Sociologist Milagros Miceli said emotional numbing is a key characteristic of content moderation work. “There may be moderators who escape psychological harm, but I’ve yet to see evidence of that,” she told The Guardian.
She said Murmu’s work belongs in the dangerous work category, “comparable to any lethal industry.” Several studies show that content moderation work leads to behavioural changes with permanent emotional strain. These workers have reported heightened attentiveness, anxiety and disturbances in sleep patterns.
Raina Singh was 24 when she began working in the data annotation industry. Data annotating, similar to content moderation, is the process of tagging content to help machines interpret data correctly.

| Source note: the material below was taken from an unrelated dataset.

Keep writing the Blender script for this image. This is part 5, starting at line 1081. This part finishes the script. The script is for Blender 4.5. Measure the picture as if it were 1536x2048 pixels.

After graduating, she was planning to teach, but having a monthly income felt more necessary.
She returned home to Bareilly, Uttar Pradesh, and started working through a third-party organisation contracted with a global technology platform. Even though it had an unclear job description, the work seemed manageable with a pay of around Rs 35,000.
Her assignments in the beginning were mostly text-based tasks, such as reviewing short messages, flagging scams or detecting scam-like language. But after six months, the assignments dramatically changed. With no notice issued, she was transferred to a project with links to an adult entertainment site. Her work now became about flagging and removing content that had child sexual abuse.
“I had never imagined this would be part of the job,” Singh said, adding that her complaints about the content fell on deaf ears. Her manager once said in response, “This is God’s work – you’re keeping children safe.”
Again, she and six other team members were shifted to a different project. This time, they were directed to sort out pornographic content. “I can’t even count how much porn I was exposed to,” she says. “It was constant, hour after hour,” she told The Guardian.
The work evidently began seeping into her personal life, where she describes that now, “the idea of sex started to disgust me.” She felt extremely removed from intimacy as a concept, and even started disconnecting from her partner.
When she raised concerns, the response was corporate: “Your contract says data annotation – this is data annotation.” Even a year after leaving the job, she said the thought of sex still gives her nausea or sometimes she dissociates. “Sometimes, when I’m with my partner, I feel like a stranger in my own body. I want closeness, but my mind keeps pulling away.”
According to AI and data labour researcher Priyam Vadaliya, the job descriptions rarely have actual information about the work. “People are hired under ambiguous labels, but only after contracts are signed and training begins do they realise what the actual work is,” she told The Guardian.
The remote or part-time work is extensively promoted as “easy money” opportunities, mostly circulated through YouTube videos, Telegram channels or LinkedIn posts and influencer tutorials which reconstruct the work as safe and flexible, with not as much skill involved.
Out of the eight Indian data-annotation and content-moderation companies that The Guardian spoke to, two said they provide psychological help. The others said the work was not challenging enough to need mental healthcare.
Even when there is support, the worker has to look for help, which “ignores the reality that many data workers, especially those coming from remote or marginalised backgrounds, may not even have the language to articulate what they are experiencing,” researcher Vadaliya said.
Since India’s labour laws have no formal recognition of psychological harm, it leaves the workers without proper guardrails.
Isolation is another factor affecting the mental toll on content moderators and data workers. They are often told to sign non-disclosure agreements (NDA), effectively restricting them from speaking about their work with their family or friends.
Murmu said she feared explaining her work since it would mean her family understanding what she does, forcing her to stop earning and enter marriage, like other girls in her village.
More than her mental health, she is concerned about finding another job. There are four months left on her contract with the tech company that pays her approximately Rs 20,000. “Finding another job worries me more than the work itself,” she said.
She came to terms with the toll in other ways, sitting with nature for hours to calm her mind. “I go for long walks into the forest. I sit under the open sky and try to notice the quiet around me,” she said. “I don’t know if it really fixes anything. But I feel a little better.”